December 1, 2017 / 3:44 PM / a year ago

Analysts still see unchanged Polish rates ahead despite CPI jump: Reuters poll

WARSAW (Reuters) - Poland’s central bank probably will not raise interest rates until late in 2018, according to a Reuters poll of analysts and economists released on Friday - a forecast unchanged from last month’s poll.

All 19 analysts polled on Dec. 1 expect the bank’s rate-setting Monetary Policy Council to keep the benchmark rate at its record low of 1.50 percent when its meeting next week ends on Tuesday.

The median forecast was for no change until a 25-basis-point increase in the fourth quarter of 2018. Rates are then expected to rise further, to 2.00 percent, by the middle of 2019.

“Only a pick-up in core inflation will become a sufficient argument for this Council to raise rates, and we expect core inflation to accelerate starting from the middle of next year,” said Jakub Rybacki, an economist at ING Bank Slaski.

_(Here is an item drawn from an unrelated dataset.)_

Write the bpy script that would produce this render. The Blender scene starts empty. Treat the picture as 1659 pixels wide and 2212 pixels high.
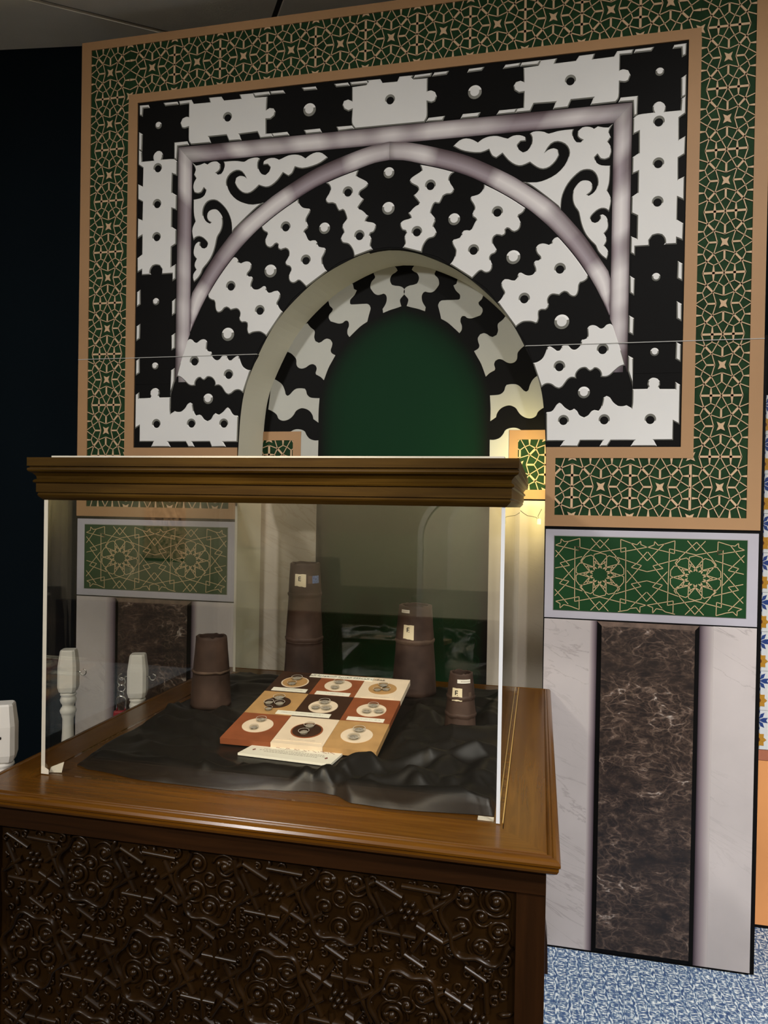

He also said that apart from a weakness in investment, there were not enough rate setters to outvote central bank governor Adam Glapinski, following recent relatively dovish comments from Jerzy Kropiwnicki and Grazyna Ancyparowicz.

Glapinski reiterated in November, in comments he had been repeating for several months, that he would keep rates flat until the end of 2018 unless the bank’s forecasts changed materially.

Still, his near-term forecasts for inflation were proven wrong on Thursday when data showed that inflation jumped to 2.5 percent in November. Unemployment is at a record low and wages are rising at their fastest pace in many years.

Glapinski had said in October that inflation would slow from September’s level of 2.2 percent in the near term.

“If the starting point for inflation in early 2018 is clearly higher than expected before, then it may peak at 3.7 to 3.8 percent during the year,” said Adam Antoniak, economist at Bank Pekao SA.

“Such an inflation path should lead the central bank to act now,” said Antoniak, who nevertheless expects the first increase in late 2018.

The governor has said that it was “unimaginable” for inflation to hit 3.5 percent, the upper level of the central bank’s 2.5 percent inflation target, over the next two years.

Poland had experienced more than two years of deflation until last November. Since then inflation has revived, fueled by booming consumer spending and economic growth approaching 5 percent.

The scale of monetary tightening priced in over the next 12 months PLN12X15F= PLNFRA rose to its highest level in more that three years on Thursday. About 33 basis points of tightening is now fully priced in by the start of next December.

The central bank has kept rates unchanged in Poland since a half-percentage-point cut in March 2015.